Beyond the direct employment benefits, such a program would enable parents now unable to pay for child care to earn income outside their homes, while boosting the skills of children receiving care, Masterson said. Many states are now slashing support for subsidized childcare programs, while also cutting cash assistance programs for poor single mothers.

Other economists assert that the key to job creation is a focus on the people who should be cutting the paychecks, generating fresh incentives for employers to hire.

Two years ago, when the economy was still shedding hundreds of thousands of jobs each month, Aaron Edlin, an economist at the University of California at Berkeley and Edmund Phelps, an economist and Nobel laureate at Columbia University, delivered a paper calling for targeted tax credits for employers who hire low-wage workers.

"The credits would quickly boost the number of low-wage people that businesses employ," the scholars asserted in their paper. "As the market for low-wage people tightened, the competition for them would pull up low-end pay rates."

Edlin told HuffPost that this approach is now more urgently needed than ever.

"We have a serious risk of a double-dip recession," he said. "If one is willing to ignore the political constraints, the best way to get large numbers of people back to work is to give tax credits or subsidies to employers for employing people, and particularly the people who have suffered the most, and that's low wage people."

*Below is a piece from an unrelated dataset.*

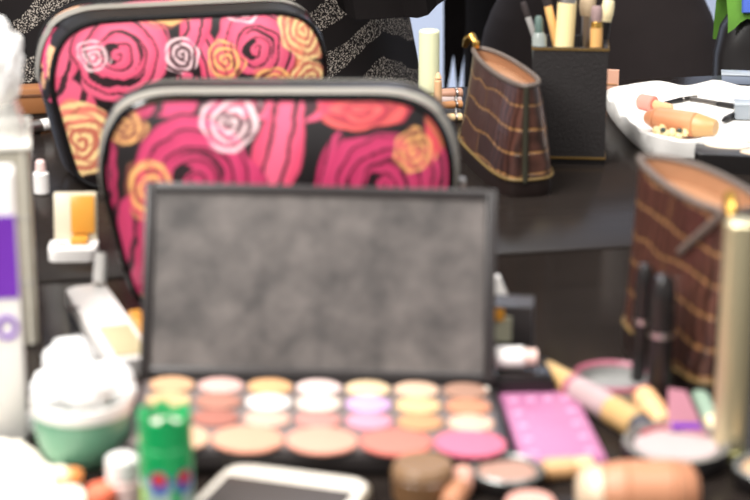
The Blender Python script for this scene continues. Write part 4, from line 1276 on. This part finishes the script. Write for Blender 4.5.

Debate centers on whether such programs would produce sufficient benefits in an economy now painfully short of demand for goods and services, as consumers battered by years of diminishing fortunes pull back on spending.

Masterson, the Levy Institute economist, said that most employers are too worried about weak sales prospects to respond to an incentive to hire.

"If they can't sell the stuff that they can make now, then why are they going to hire more people?" he said.

But in an economy the size of the United States', some companies are always expanding. The tax incentives might coax those employers to hire more people than they would have otherwise. And once those workers have extra wages, they would distribute them at other businesses, thus creating more jobs -- a virtuous cycle. This is the theory, at least.

"If workers are temporaily on sale," said Brookings' Burtless, "that will give employers a reason to add to their payrolls sooner rather than later."